В другой засаде чекистами были схвачены анархисты во главе с Барановским. Для характеристики этих людей и методов "ночных допросов" Дзержинского колоритны показания некоторых из арестованных анархистов. Так, обращаясь к Дзержинскому через председателя МЧК Манцева, которому Дзержинский поручил следствие по этому делу, уже сломившийся заключенный анархист Тямин писал:
"МОЯ ПРОСЬБА
Вы просите песен - их нет у меня, но что знаю о жизни и деятельности организации, сообщу... Все что вам необходимо знать о Заваляеве, я вам скажу. Но только прошу оставить его в покое, ибо я его слишком люблю. Относительно его фамилии пусть он сочтется для всех Заваляевым, а для вас и для меня - моим братом. Не копайтесь в его душе, вы чуткий человек, вы должны понять как тяжело для него такое положение, в котором он является ни более ни менее, как козлом отпущения чужих преступлений. Он задержан только потому, что был знаком с Ковалевичем и только. Товарищ, я прошу вас, если вам нужны жизнь или кровь невинного человека возьмите мою, но отпустите его, а еще лучше дайте возможность уехать ему к матери в Харьков. Отпустите его, неужели вам непонятны чувства сына к матери? Ничего собщить он вам не может, все, что он знает, знаю и я, зачем он вам? Я остаюсь тут, я не верю в свое спасение. Вам, как личности, я верю, но вам, как определенному учреждению, плохо верю. Говоря все, я исходил отнюдь не из желания спасти себя, я знаю, что если меня не расстреляют, то дадут несколько лет тюрьмы, что равносильно смерти, ибо я страшно слаб. Я даю честное слово, что сам лично с помощью ваших сотрудников возьмусь за розыск. Возможно, нам удастся найти связь с левыми эс-эрами. Но одно прошу, отправьте Заваляева к матери. А мне дайте какую-нибудь работу. Или кончайте скорее, меньше агонии.

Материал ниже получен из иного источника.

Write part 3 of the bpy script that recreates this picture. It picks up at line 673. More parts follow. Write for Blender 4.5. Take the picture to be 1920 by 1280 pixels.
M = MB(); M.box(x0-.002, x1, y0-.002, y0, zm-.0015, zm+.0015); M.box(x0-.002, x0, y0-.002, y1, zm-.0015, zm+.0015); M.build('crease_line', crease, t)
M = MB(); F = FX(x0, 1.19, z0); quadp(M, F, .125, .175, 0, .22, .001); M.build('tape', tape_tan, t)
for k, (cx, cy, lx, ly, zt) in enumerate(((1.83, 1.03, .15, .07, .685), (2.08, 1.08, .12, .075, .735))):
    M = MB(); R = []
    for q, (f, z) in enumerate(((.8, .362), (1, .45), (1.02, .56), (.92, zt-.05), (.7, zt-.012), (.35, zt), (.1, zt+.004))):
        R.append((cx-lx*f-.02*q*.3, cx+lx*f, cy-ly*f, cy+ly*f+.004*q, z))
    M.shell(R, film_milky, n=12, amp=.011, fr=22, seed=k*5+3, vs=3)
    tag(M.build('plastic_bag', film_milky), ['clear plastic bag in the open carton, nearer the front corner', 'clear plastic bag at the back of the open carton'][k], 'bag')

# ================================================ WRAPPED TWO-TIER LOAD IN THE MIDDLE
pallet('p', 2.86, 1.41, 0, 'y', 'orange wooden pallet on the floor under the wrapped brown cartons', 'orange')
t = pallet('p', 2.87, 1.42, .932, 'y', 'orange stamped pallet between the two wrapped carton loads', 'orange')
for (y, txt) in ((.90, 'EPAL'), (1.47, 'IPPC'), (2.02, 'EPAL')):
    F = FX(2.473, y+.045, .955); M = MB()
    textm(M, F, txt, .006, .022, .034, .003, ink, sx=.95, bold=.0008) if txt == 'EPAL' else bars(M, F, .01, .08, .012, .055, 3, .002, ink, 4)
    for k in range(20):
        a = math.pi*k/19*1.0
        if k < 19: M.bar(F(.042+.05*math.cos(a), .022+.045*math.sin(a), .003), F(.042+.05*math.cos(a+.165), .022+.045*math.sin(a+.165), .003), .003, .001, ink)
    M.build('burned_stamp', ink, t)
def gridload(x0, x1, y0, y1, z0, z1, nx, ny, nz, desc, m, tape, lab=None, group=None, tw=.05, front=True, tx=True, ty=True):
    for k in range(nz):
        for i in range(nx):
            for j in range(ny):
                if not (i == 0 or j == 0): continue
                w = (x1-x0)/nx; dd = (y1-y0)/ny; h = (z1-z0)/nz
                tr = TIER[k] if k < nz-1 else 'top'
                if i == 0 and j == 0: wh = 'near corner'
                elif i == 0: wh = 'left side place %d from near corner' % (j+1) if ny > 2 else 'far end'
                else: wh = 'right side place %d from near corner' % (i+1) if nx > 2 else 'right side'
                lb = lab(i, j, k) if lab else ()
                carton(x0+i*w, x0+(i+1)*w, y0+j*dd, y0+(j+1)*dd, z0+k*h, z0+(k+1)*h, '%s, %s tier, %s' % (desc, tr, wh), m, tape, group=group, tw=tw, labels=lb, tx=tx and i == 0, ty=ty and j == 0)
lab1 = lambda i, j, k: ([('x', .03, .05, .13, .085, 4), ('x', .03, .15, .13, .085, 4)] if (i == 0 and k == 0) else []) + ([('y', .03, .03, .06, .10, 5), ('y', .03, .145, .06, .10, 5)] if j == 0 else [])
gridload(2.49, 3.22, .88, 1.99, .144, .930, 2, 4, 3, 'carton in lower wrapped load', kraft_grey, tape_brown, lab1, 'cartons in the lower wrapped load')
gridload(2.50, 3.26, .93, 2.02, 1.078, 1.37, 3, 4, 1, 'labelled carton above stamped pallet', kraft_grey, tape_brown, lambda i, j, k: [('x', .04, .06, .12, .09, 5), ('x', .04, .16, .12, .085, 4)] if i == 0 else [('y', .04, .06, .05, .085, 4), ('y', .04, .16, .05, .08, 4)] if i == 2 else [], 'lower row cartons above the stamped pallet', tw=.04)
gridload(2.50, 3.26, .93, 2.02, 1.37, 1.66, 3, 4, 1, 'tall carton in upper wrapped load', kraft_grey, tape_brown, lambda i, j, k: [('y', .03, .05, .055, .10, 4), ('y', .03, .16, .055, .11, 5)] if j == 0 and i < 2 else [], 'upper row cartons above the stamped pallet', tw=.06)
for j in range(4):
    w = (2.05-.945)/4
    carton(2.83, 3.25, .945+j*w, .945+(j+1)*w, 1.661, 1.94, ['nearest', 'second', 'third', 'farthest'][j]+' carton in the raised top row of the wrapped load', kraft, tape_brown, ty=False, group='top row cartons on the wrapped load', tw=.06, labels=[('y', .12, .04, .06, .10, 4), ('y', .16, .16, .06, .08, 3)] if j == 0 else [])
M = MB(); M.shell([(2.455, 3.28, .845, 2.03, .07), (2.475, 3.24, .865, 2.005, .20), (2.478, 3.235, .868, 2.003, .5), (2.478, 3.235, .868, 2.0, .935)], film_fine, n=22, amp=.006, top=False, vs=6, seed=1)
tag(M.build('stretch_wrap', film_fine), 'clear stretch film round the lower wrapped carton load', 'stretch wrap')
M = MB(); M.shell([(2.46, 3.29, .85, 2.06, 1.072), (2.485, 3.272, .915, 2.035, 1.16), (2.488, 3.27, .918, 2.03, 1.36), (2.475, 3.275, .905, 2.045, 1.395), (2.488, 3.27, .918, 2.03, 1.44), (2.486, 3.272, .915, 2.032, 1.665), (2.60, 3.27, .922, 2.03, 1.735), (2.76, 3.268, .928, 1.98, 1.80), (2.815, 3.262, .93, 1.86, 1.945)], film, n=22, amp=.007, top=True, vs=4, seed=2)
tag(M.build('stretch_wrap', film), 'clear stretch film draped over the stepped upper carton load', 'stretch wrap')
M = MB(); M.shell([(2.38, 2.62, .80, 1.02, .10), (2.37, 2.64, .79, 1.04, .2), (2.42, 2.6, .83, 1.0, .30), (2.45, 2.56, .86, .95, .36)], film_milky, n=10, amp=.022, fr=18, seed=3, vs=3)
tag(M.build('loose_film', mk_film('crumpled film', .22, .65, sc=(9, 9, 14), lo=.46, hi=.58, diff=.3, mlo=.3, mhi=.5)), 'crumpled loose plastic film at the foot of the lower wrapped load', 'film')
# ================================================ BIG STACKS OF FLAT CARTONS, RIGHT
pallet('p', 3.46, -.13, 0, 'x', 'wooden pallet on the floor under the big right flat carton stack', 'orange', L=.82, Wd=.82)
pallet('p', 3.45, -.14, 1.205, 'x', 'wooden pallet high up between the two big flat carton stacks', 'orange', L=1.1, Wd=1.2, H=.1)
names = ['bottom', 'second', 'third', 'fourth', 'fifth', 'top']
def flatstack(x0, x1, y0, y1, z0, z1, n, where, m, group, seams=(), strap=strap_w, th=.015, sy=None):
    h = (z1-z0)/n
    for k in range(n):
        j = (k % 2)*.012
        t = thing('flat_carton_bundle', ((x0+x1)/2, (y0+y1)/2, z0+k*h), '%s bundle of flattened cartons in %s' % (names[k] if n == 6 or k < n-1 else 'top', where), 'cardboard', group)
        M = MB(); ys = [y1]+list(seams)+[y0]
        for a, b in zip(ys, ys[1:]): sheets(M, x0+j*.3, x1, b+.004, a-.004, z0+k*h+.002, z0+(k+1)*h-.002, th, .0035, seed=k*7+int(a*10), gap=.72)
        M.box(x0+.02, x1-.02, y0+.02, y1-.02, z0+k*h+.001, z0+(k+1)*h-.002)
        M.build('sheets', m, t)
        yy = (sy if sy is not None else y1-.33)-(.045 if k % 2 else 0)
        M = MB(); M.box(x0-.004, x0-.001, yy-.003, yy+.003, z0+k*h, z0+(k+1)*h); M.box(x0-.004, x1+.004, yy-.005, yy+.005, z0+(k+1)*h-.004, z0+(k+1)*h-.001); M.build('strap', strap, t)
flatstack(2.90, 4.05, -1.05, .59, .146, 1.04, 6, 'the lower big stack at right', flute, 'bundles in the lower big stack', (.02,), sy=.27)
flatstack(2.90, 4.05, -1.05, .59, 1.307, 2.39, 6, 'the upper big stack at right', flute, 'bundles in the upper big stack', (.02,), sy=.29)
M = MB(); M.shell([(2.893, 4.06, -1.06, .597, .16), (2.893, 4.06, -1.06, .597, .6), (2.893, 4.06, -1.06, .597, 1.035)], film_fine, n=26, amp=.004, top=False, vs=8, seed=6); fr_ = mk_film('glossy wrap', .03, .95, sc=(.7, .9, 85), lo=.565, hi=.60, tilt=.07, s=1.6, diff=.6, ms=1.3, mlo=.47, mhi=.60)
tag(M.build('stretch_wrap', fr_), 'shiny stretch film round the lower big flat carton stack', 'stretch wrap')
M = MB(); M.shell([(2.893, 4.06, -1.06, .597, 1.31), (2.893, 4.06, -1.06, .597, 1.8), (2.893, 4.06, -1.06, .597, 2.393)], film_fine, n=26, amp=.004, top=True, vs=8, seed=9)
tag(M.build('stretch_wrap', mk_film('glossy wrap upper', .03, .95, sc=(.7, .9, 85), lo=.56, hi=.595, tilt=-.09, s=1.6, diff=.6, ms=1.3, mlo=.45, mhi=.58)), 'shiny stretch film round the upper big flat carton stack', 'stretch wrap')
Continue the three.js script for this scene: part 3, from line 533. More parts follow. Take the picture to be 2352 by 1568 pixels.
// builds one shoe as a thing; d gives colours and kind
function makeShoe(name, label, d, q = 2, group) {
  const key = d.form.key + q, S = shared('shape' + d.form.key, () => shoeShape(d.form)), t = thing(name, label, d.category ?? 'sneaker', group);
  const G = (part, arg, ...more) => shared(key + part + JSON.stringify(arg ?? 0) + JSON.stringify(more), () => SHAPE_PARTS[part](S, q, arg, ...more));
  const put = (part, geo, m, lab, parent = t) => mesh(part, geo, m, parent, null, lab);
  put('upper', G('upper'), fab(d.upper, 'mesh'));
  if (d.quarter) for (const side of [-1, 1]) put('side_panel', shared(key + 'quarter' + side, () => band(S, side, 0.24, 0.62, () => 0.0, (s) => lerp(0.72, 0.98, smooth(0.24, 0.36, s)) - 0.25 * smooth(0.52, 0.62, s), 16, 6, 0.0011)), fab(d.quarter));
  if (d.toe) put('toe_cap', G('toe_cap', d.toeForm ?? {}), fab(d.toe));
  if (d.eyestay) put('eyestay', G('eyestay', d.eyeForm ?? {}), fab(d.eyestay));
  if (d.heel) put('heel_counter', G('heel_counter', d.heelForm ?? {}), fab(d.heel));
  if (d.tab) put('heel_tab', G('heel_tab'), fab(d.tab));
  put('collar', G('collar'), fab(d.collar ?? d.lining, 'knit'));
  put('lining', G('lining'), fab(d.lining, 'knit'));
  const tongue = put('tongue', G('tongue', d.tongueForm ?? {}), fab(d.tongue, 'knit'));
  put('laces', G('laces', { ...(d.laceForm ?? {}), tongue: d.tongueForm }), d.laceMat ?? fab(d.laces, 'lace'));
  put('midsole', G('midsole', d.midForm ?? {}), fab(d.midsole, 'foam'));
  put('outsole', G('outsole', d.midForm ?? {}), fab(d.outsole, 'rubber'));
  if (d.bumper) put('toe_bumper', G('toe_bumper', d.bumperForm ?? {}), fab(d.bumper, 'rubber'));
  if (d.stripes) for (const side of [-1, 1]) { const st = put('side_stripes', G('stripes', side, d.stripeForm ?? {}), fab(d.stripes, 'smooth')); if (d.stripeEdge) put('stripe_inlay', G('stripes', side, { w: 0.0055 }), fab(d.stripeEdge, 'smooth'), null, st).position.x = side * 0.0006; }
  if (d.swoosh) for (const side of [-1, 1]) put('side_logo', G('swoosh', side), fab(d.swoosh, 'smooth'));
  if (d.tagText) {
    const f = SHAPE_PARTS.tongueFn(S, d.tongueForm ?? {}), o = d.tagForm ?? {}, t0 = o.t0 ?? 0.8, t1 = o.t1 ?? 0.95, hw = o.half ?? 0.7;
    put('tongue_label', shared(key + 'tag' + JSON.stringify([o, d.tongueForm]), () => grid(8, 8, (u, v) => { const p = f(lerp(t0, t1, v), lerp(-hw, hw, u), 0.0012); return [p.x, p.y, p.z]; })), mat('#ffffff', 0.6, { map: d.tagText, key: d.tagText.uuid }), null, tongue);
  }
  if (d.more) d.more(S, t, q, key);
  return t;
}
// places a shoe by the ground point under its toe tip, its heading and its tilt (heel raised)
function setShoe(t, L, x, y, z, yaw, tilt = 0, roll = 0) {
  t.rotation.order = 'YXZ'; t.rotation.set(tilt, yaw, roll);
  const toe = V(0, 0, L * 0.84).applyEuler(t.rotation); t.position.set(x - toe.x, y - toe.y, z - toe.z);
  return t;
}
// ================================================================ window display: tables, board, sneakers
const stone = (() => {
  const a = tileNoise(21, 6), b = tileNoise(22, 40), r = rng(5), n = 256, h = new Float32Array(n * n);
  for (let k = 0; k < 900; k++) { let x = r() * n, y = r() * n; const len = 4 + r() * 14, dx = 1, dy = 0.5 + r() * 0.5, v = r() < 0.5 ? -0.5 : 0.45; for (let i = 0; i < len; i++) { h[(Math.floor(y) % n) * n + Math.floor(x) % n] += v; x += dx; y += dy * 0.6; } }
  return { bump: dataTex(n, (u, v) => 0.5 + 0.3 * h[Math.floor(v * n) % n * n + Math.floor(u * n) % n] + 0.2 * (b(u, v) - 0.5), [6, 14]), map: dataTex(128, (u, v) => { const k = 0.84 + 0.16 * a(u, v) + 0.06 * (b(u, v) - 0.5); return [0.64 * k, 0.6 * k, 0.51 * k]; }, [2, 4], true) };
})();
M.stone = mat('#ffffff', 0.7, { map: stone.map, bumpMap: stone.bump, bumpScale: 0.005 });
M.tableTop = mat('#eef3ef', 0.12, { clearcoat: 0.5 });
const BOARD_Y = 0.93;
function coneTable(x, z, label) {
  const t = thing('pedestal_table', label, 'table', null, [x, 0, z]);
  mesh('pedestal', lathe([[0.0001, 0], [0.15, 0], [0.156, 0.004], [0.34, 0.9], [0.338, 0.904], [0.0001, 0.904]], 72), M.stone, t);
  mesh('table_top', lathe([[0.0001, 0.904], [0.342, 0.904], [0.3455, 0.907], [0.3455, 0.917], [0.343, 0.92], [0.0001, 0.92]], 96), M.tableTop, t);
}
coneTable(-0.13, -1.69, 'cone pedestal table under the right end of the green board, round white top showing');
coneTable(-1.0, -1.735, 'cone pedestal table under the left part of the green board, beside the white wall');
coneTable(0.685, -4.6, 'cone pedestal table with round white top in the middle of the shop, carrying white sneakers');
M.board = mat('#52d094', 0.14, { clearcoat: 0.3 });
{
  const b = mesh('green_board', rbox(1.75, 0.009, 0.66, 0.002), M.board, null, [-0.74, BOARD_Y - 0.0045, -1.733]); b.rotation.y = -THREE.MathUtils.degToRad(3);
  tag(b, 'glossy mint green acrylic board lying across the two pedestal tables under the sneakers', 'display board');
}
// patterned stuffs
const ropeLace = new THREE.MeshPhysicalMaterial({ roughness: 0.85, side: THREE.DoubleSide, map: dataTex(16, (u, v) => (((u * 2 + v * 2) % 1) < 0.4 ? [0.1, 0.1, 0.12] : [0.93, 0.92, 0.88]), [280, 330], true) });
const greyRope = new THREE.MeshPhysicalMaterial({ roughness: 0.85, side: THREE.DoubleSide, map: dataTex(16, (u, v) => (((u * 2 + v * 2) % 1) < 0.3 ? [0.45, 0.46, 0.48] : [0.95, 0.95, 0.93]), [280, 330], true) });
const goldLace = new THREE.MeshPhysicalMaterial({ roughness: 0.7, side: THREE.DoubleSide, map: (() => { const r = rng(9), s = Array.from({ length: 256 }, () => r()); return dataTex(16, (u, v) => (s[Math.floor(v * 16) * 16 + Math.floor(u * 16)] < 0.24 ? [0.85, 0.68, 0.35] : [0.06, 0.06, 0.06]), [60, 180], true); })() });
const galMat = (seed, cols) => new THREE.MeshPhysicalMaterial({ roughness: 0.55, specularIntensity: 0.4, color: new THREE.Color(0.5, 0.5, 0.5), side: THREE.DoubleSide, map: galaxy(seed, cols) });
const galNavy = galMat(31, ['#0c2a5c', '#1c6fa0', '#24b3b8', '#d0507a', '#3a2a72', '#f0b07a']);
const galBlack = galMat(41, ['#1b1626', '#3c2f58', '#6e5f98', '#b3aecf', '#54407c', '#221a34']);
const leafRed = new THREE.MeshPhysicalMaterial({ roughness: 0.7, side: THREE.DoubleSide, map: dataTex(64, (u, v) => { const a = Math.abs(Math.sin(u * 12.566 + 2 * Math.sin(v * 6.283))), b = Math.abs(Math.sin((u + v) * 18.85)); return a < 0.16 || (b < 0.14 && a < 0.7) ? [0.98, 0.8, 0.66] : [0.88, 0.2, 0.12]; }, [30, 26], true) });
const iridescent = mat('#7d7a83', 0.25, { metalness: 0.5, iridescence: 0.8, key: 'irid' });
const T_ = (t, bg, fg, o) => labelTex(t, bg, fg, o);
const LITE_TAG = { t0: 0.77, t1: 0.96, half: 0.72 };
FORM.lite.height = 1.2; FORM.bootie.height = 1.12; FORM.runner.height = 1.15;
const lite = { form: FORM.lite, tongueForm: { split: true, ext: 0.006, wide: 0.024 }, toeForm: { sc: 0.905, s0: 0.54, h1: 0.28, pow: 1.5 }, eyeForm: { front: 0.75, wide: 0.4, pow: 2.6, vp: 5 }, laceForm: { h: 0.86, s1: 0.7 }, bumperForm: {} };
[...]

Уважающий Вас Михаил Тямин".
Эти просьбы сломившегося анархиста спасти жизнь его брата у Дзержинского и Манцева в лучшем случае могли вызвать саркастическую улыбку. В революции дело ведь не в чувствах братьев Тяминых. Михаила Тямина Дзержинскому нужно было пытнуть для того, чтобы он указал хоть какую-нибудь нить связи анархистов с левыми эс-эрами и чтоб, идя по этому следу, Дзержинский схватил бы опасного ему Доната Черепанова.
Ведь дискутировалась же открыто в журнале Дзержинского "Еженедельник ВЧК" допустимость самых настоящих физических пыток с точки зрения революционного марксизма? А потом, после пыток, когда Тямин станет ненужным, то, разумеется, не резон же отпустить его в Харьков к матери? Резон - спустить его в подвал к Эйдуку. А насчет там чувств сына к матери, это - "отрыжка мелкой буржуазии".